The images below (from Wikimedia Commons) are from before the sky turned blacker than night, and then bright red. All the photos are of places I was on that day. When everything went black, it started raining embers, and the flames started rolling down the mountains that surround us, things got really scary in our part of town. (What looks like lights in the first picture is all fire.)

2003_Canberra_Firestorm-Woden 2003 Canberra Firestorm. 18th January 2003 Canberra_hills-18-01-2003

2003_Canberra_Firestorm-Woden Photo of Woden Town Centre during the height of the 2003 Canberra Firestorm. 18th January 2003

2003_Canberra_Firestorm- 2003 Canberra Firestorm. 18th January 2003 Canberra_hills-18-01-2003 2003CanberraBushfires.

10th Anniversary of the Canberra Firestorm



Today is the tenth anniversary of the Canberra Firestorm – when bushfires jumped containment lines across the border and came into Australia’s capital city, killing four people, burning 70% of the Australian Capital Territory, and destroying more than 500 homes and buildings. It was also the first time a fire tornado was recorded. Propelled by 40 °C (104 °F) temperatures and extreme winds, unlike other fires that reach regional areas, the firestorm in Canberra brought destruction to inner city suburbs and national monuments.

Unfortunately all of my pictures from that day have disappeared somewhere! Go HERE to see a scary graphic of how the fires jumped the border and came into the city.



Canberra is a unique city, as it was designed to have the bush running all the way through it. You see kangaroos jumping around the streets, and you can go on long bushwalks without even leaving the suburbs. Go to one of the mountain lookouts in the city and you can see far more trees than houses. There were also pine plantations growing up to the edges of the west of the city. Eucalyptus and pine = not a good combination in fire conditions.


The pine plantation burning. Credit SMH.

For days leading up to the fires, Canberra was clouded in smoke. Everything was yellow, and the sun glowed orange and pink, making everything look really strange. On the actual day of the fires we were in the car, headed to Lake Burley Griffin in the centre of the city. On the way there, the radio reported rumours of homes on fire in the suburb of Duffy, but we didn’t really believe it; since when did the capital city burn?


This is what we saw from the lake – but I can’t find our (better!) pictures. Credit.

However, when we got to the lake, conditions were atrocious. A few minutes later, a huge black cloud of smoke came across the sky, blown over from where suburbs in Weston Creek were on fire.

So we hurried home. By then the sky was completely black, and the hills in our suburbs were burning.



When we got home it was raining ash and embers, and the sky turned bright red.

Because of helicopters water-bombing over us, the fire was stopped a few streets from our house. We spent the whole night up, listening to the emergency sirens on the radio and waiting to see if we needed to evacuate.
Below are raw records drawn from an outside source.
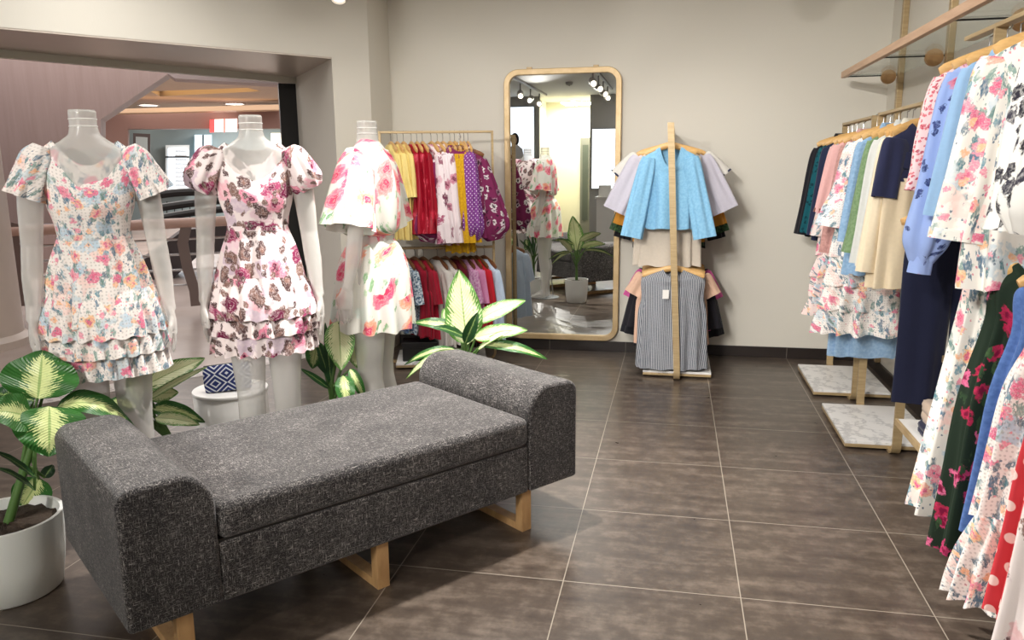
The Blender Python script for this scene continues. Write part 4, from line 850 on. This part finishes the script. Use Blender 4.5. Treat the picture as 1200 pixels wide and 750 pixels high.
garm('black jacket at the very back of the centre rack', 'jacket', A_(5.92), cl((34, 32, 38)), .72, .22, slv=(.6, .26, .07, .06, 'straight'), collar=True, group=GM)
def tag_(t, z0, L, w, d):
    b = MB(); b.box((-.065, -d*1.6, z0-.19), (-.025, -d*1.6+.002, z0-.13)); o = b.build('price_tag', cl((240, 238, 232)), t, smooth=0)
garm('grey striped sleeveless blouse facing out on the lower tier of the centre rack', 'blouse', B_(5.36), m_stripe, .68, .21, hem=1.12, group=GM, d=.06, amp=.012, k=11, extra=tag_)
garm('grey striped sleeveless blouse, second on the lower tier of the centre rack', 'blouse', B_(5.46), m_stripe, .70, .215, hem=1.12, group=GM, d=.05)
garm('peach top on the lower tier of the centre rack', 'top', B_(5.56), cl((230, 190, 164)), .56, .22, slv=(.16, .5, .07, .075, 'straight'), group=GM)
garm('black top on the lower tier of the centre rack', 'top', B_(5.66), cl((36, 34, 40)), .60, .22, slv=(.4, .22, .075, .08, 'straight'), group=GM)
garm('bright pink top on the lower tier of the centre rack', 'top', B_(5.75), cl((214, 96, 160)), .5, .225, slv=(.22, .45, .07, .075, 'straight'), group=GM)
garm('charcoal long sleeved top at the back of the lower tier, centre rack', 'top', B_(5.88), cl((40, 40, 46)), .62, .225, slv=(.5, .25, .07, .065, 'straight'), group=GM)
# left rack
GL = 'clothes on the left corner rack'; LZ = LA+PI/2
def V_(u, z=1.69): u = 440+(u-440)*(.9 if z > 1 else 1); p = LR0+LRD*((u-440)/127*.79); return (p.x, p.y, z)
for i, u in enumerate((452, 460, 468)): garm(['leftmost', 'middle', 'rightmost'][i]+' of three pale yellow satin blouses on the left rack', 'blouse', V_(u), cl((232, 208, 128), rough=.4), .66, .18, LZ+.3, GL, slv=(.3, .12, .07, .075, 'bell'), d=.04, amp=.016)
for i, u in enumerate((478, 485, 492)): garm(['leftmost', 'middle', 'rightmost'][i]+' of three red crushed ruffled blouses on the left rack', 'blouse', V_(u), m_velvet, .62, .185, LZ+.25, GL, slv=(.55, .1, .065, .07, 'bell'), d=.035, amp=.016)
for i, u in enumerate((503, 511, 518)): garm(['leftmost', 'middle', 'rightmost'][i]+' of three white and burgundy chiffon tunics', 'blouse', V_(u), m_chiff, .70, .19, LZ+.3, GL, slv=(.62, .12, .065, .08, 'bell'), d=.035, amp=.016)
for i, u in enumerate((527, 533, 540)): garm(['leftmost', 'middle', 'rightmost'][i]+' of three mustard yellow long tops', 'top', V_(u), cl((216, 170, 32), (196, 150, 22)), .76, .18, LZ+.25, GL, slv=(.62, .1, .055, .06, 'bell'), d=.04)
for i, u in enumerate((545, 550)): garm('purple polka dot blouse beside the '+['mustard tops', 'plum floral one'][i], 'blouse', V_(u), m_pdot, .66, .185, LZ+.12, GL, slv=(.6, .1, .06, .06, 'puff'))
garm('plum blouse with white flowers facing out at the end of the left rack', 'blouse', tuple(Vector(V_(556))+Vector((-.06, -.15, -.035))), m_plum, .62, .18, math.radians(26), GL, slv=(.58, .17, .07, .105, 'puff'), collar=True, d=.055, dark=True, k=8, amp=.014)
for i, (u, m_, L, s_, sh_) in enumerate([(452, cl((92, 120, 150), (40, 52, 90)), .5, 'slate blue printed top', .18), (463, cl((50, 84, 110), (210, 220, 226)), .52, 'blue and white printed top', .18), (474, cl((150, 20, 44)), .54, 'maroon sleeveless top', .19), (484, cl((170, 26, 50)), .56, 'crimson top', .18), (500, cl((226, 220, 212)), .62, 'white long tunic', .19), (510, cl((232, 226, 220)), .6, 'ivory tunic', .19), (522, cl((108, 22, 40)), .6, 'dark wine dress', .18), (532, cl((190, 120, 170), (220, 180, 206)), .45, 'lilac pink top', .18), (540, cl((214, 140, 180)), .4, 'soft pink top', .18), (547, cl((190, 30, 44)), .6, 'bright red top', .185), (556, cl((190, 206, 226)), .6, 'pale blue denim shirt', .19)]):
    garm(s_+' on the lower tier of the left rack', 'dress' if 'dress' in s_ else 'top', V_(u, .865), m_, L, sh_, LZ+.42, GL, slv=None if i in (2, 6) else (.24, .2, .07, .075, 'straight'), dark=True, d=.045, amp=.016)
bk = thing('storage_box', 'black storage box on the base of the left rack', 'box', V_(478, .046), LA)
b = MB(); b.box((-.13, -.17, 0), (.13, .0, .13)); b.build('body', m_black, bk, smooth=0, bevel=.006); b = MB(); b.box((-.135, -.175, .1), (.135, .005, .14)); b.build('lid', m_black, bk, smooth=0, bevel=.004)

# ---------------------------------------------------------------- light
def area(loc, size, w, aim=None, col=(1, .975, .94), sy=None, spread=PI):
    l = bpy.data.lights.new('area_light', 'AREA'); l.energy = w; l.color = col; l.size = size; l.spread = spread
    if sy: l.shape = 'RECTANGLE'; l.size_y = sy
    o = bpy.data.objects.new('area_light', l); C.objects.link(o); o.location = loc
    d = (Vector(aim)-Vector(loc)) if aim else Vector((0, 0, -1)); o.rotation_euler = d.to_track_quat('-Z', 'Y').to_euler(); return o
def spotl(loc, aim, w, ang=60, rad=.05, col=(1, .965, .92), blend=.6):
    l = bpy.data.lights.new('spot_light', 'SPOT'); l.energy = w; l.color = col; l.spot_size = math.radians(ang); l.spot_blend = blend; l.shadow_soft_size = rad
    o = bpy.data.objects.new('spot_light', l); C.objects.link(o); o.location = loc
    o.rotation_euler = (Vector(aim)-Vector(loc)).to_track_quat('-Z', 'Y').to_euler(); return o
area((-.75, 3.8, 2.74), 2.0, 44, sy=2.6)  # soft fill added for bounce, stands for the general shop lighting
area((.55, -.8, 2.74), 1.4, 9, sy=2.6)
spotl((-.85, 3.1, 2.7), (-.6, 2.5, 0), 330, 84, .06)
POW = {'middle': [150, 140, 190, 110], 'front': [260, 60, 26, 30]}
ANG = {'middle': [52, 48, 44, 34], 'front': [50, 46, 40, 46]}
for lab, (p, a) in LENS.items():
    if 'track' not in lab: continue
    tr = 'middle' if 'middle' in lab else 'front'; k = [i for i, w_ in enumerate(('fourth', 'third', 'second', 'first')) if w_ in lab][0]
    spotl(p, a, POW[tr][k], ANG[tr][k], .015)
area((-2.7, 3.55, 2.72), .9, 15, sy=.9)  # added fill, no fixture: lifts the jamb, soffit and window display
area((-.1, -2.6, 2.74), 1.6, 14)  # added fill, no fixture: brightens the grey wall in the mirror
area((-1.9, YF-.8, 2.7), .8, 55, col=(1, .97, .85))
area((-5.5, 7.0, 2.9), 2.5, 45, col=(1, .96, .93), sy=3)
area((-7.5, 10.5, 2.9), 4, 120, col=(1, .96, .93), sy=5)
area((-9.5, 14, 2.9), 5, 190, col=(1, .95, .92), sy=6)
area((-10.3, 18.8, 2.8), 3, 170, col=(1, .97, .94), sy=2)  # added fill behind the fascia to brighten the teal grey wall
w = bpy.data.worlds.new('world'); SC.world = w; w.use_nodes = True
w.node_tree.nodes['Background'].inputs[0].default_value = (.9, .92, 1, 1); w.node_tree.nodes['Background'].inputs[1].default_value = .4
vs = SC.view_settings; vs.view_transform = 'Standard'; vs.look = 'None'; vs.gamma = 1; vs.exposure = .36
try: vs.use_curve_mapping = False
except Exception: pass
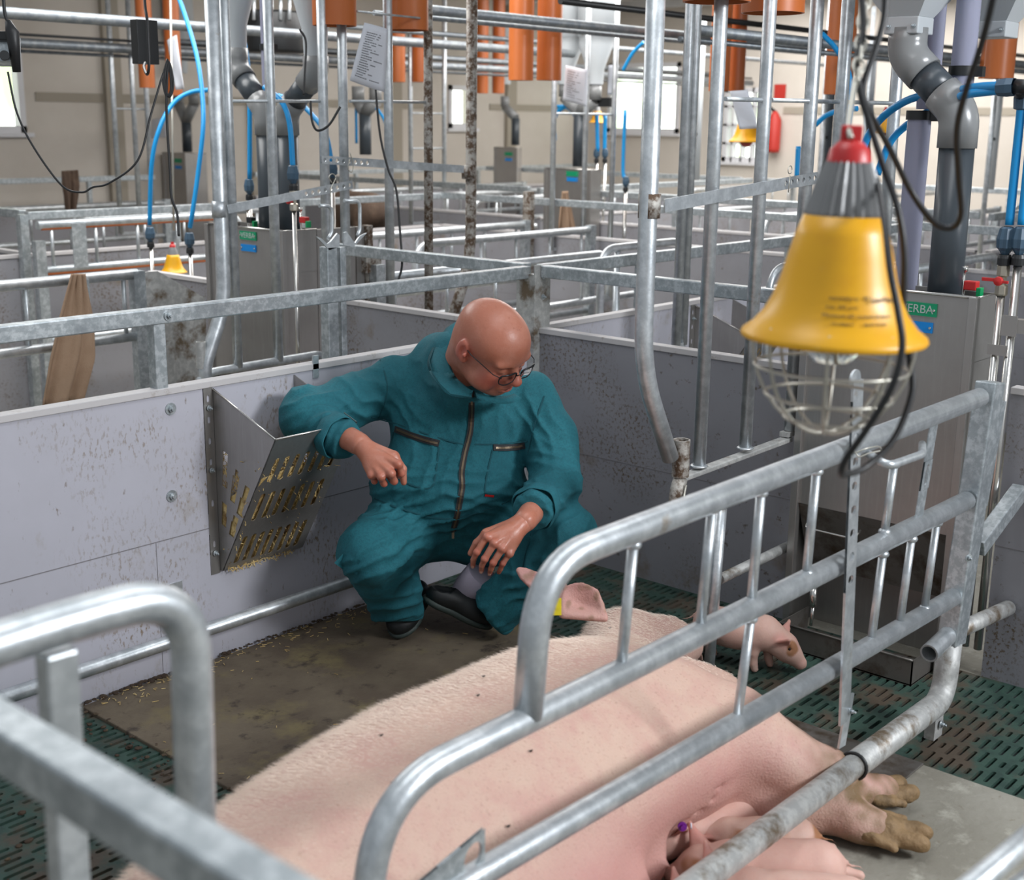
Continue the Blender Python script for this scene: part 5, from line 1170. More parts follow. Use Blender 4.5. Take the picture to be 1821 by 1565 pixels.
tR = [PD(701,838,3.940), PD(690,846,3.938), PD(675,849,3.940), PD(660,846,3.95)]
thR = [PD(700,812,3.935), PD(716,834,3.925), PD(718,858,3.935)]
V1, Q1 = hand(WrR, ElR, mR, pR, dR, tR, thR)
mL = [PD(866,955,3.85), PD(879,966,3.838), PD(893,976,3.842), PD(906,984,3.86)]
pL = [PD(848,982,3.855), PD(862,994,3.845), PD(877,1001,3.848), PD(894,1002,3.866)]
dL = [PD(842,995,3.872), PD(857,1006,3.862), PD(873,1012,3.864), PD(890,1012,3.880)]
tL = [PD(841,1006,3.888), PD(856,1015,3.880), PD(871,1019,3.882), PD(887,1018,3.894)]
thL = [PD(866,950,3.885), PD(848,966,3.895), PD(837,984,3.905)]
V2, Q2 = hand(WrL, ElL, mL, pL, dL, tL, thL)
Va = np.concatenate([Vh, Vb, V1, V2])
hl = (Va-HC)@np.stack([hL,hF,hU]).T/HS; isH = np.arange(len(Va)) < len(Vh)
lip = np.zeros(len(Va)); d = np.sqrt((hl[:,0]/.021)**2+((hl[:,1]-.105)/.012)**2+((hl[:,2]+.0755)/.0095)**2); lip[isH] = np.clip(1.6-d[isH]*1.3, 0, .75)
fl = np.zeros(len(Va))
for c, r in (((0,.118,-.045),.024), ((-.045,.07,-.05),.035), ((.045,.07,-.05),.035), ((-.086,-.01,-.01),.036), ((.086,-.01,-.01),.036), ((0,.03,-.11),.045)):
    fl = np.maximum(fl, np.clip(1.25-np.linalg.norm(hl-np.array(c), axis=1)/r, 0, .8)*isH)
for t_ in tR+tL+pR+pL+mR+mL: fl = np.maximum(fl, np.clip(1.1-np.linalg.norm(Va-t_, axis=1)/.018, 0, .55))
body = np_mesh('body', [(Vh,Qh),(Vb,Qb),(V1,Q1),(V2,Q2)], 'skin', man, {'lip': lip, 'flush': fl})
for i, (t_, dd) in enumerate([(tL[0],dL[0]),(tL[1],dL[1]),(tL[2],dL[2]),(thL[2],thL[1])]):
    d = _n(t_-dd); b = MB(); n_ = _n(-cz_-d*((-cz_)@d)); s_ = np.cross(d, n_); b.obox(t_+n_*.0072-d*.001, d*.0052, s_*.0042, n_*.0012); b.build('fingernail', 'nail', man, .0015)
for s in (-1, 1):
    b = MB(); b.ball(H(s*.032,.0885,-.0155), .0105, 16, 12); b.build('eye', 'eye_white', man)
    b = MB(); pts = [H(s*(.014+.006*k), .104-.0014*k*k*.5, .004+.0022*k-.0006*k*k) for k in range(6)]; b.tube(pts, [.0012,.0022,.0024,.0022,.0018,.0008], 8); b.build('eyebrow', 'brow', man)
# glasses
gl = MB(); b = MB()
for s in (-1, 1):
    b = MB(); pts = []
    for k in range(29):
        a = 2*math.pi*k/28; sq = lambda v: math.copysign(abs(v)**.62, v); pts.append(H(s*.035+.026*sq(math.cos(a)), .118-.010*abs(math.cos(a))*(1 if math.cos(a)*s > 0 else .2), -.019+.0165*sq(math.sin(a))))
    b.tube(pts, [.0030 if math.sin(2*math.pi*k/28) > .2 else .0019 for k in range(29)], 8, False); fr_ = b.build('glasses_rim', 'glasses_black', man)
    b = MB(); b.add(pts[:-1], [tuple(range(28))]); b.build('lens', 'lens', fr_)
    b = MB(); b.tube([H(s*.058,.112,-.012), H(s*.073,.095,-.008), H(s*.083,.02,-.003), H(s*.085,-.012,.004), H(s*.083,-.03,-.012)], .0015, 8); b.build('glasses_temple', 'glasses_black', man)
b = MB(); b.tube([H(-.010,.119,-.014), H(0,.123,-.010), H(.010,.119,-.014)], .0017, 8); b.build('glasses_bridge', 'glasses_black', man)

# ---- coverall
Fc = Field(np.array([2.12,2.08,0.02]), np.array([3.62,3.40,1.12]), .0068)
Fc.ell(ch, (.238,.205,.145), CA, .05); Fc.ell(be, (.262,.165,.175), CA, .07); Fc.ell(pe, (.225,.12,.16), CA, .06)
Fc.cone(PD(705,672,4.33), PD(940,700,4.33), .075, .075, .06)
Fc.cone(PD(782,640,4.30), PD(820,690,4.22), .090, .095, .05); Fc.cone(PD(800,632,4.22), PD(822,688,4.16), .080, .090, .04)
Fc.chain([PD(700,688,4.31), PD(620,715,4.22), ElR], [.090,.084,.090], .035); cR = PD(606,779,4.03); Fc.cone(ElR, cR, .086, .066, .02)
Fc.ell(PD(540,735,4.13), (.066,.085,.08), CA, .03)
Fc.chain([PD(945,715,4.31), PD(978,780,4.26), ElL], [.092,.088,.086], .035); cL = PD(949,908,3.98); Fc.cone(ElL, cL, .084, .066, .02)
Fc.chain([HiR, (HiR+KnR)/2, KnR], [.135,.125,.108], .03); Fc.chain([KnR, KnR*.45+AnR*.55, PD(710,1095,4.37)], [.106,.098,.086], .015)
Fc.chain([HiL, (HiL+KnL)/2, KnL], [.130,.120,.104], .03)
aL2 = PD(884,1082,4.31); Fc.chain([KnL, KnL*.45+aL2*.55, aL2], [.100,.092,.086], .015)
# openings
Fc.half(PD(616,786,4.0), _n(WrR-ElR), rad=.12); Fc.half(PD(944,914,3.96), _n(WrL-ElL), rad=.12)
Fc.half(PD(706,1098,4.36), _n(cdir(.05,1,.1)), rad=.16); Fc.half(PD(872,1092,4.34), _n(cdir(-.80,.62,.12)), rad=.17)
Fc.cone(H(0,-.030,-.02), H(0,-.015,-.115), .076*HS, .070*HS, .008, op='s'); Fc.ell(H(0,.03,-.06), np.array((.068,.075,.075))*HS, HA, .008, 's')
Vc, Qc = Fc.mesh(); Vc = relax(Vc, Qc, 3, .5); Nc = normals(Vc, Qc)
def folds(V, N, c, ax, wl, rad, amp, seed=0, sharp=1.7):
    ax = _n(ax); c = np.array(c); w = np.clip(1-(np.linalg.norm(V-c, axis=1)/rad)**2, 0, 1)**1.2; idx = np.where(w > 0)[0]
    wob = np.array([mnoise.noise(Vector((V[i]*9+seed).tolist())) for i in idx])*1.9+np.array([mnoise.noise(Vector((V[i]*22+seed+5).tolist())) for i in idx])*.5
    ph = ((V[idx]-c)@ax)/wl*2*math.pi+wob*2.2
    D = np.zeros(len(V)); D[idx] = amp*w[idx]*(1-2*np.abs(np.sin(ph/2))**(1/sharp)); return D
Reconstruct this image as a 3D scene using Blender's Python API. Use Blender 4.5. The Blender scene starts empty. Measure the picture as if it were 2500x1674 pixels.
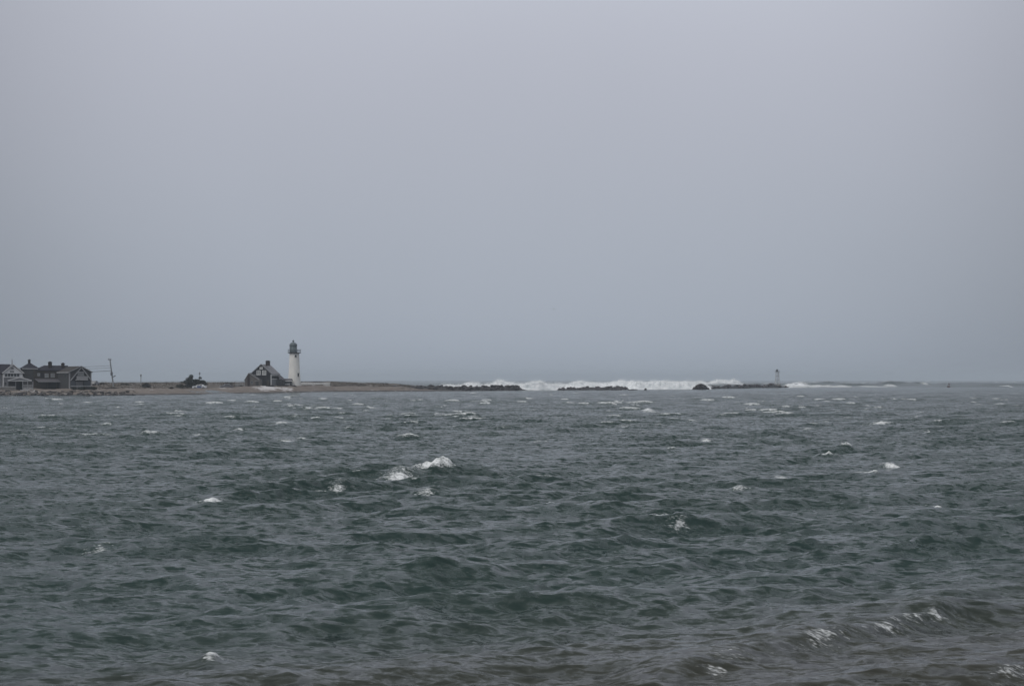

One thing that was completely infuriating about that day was that – as usual – the ‘national’ news out of Sydney didn’t even bother reporting anything was happening in the nation’s capital until after the worst of the destruction. I remember being so mad, seeing fires burning all around us outside, and the Sydney news reporting their usual local human interest (read: cute baby animal) stories!

Ten years later it is another unbearably hot day. There have been small fires burning in the district on and off for a few weeks. However, I think people learnt a lot that day, and now we’re better prepared.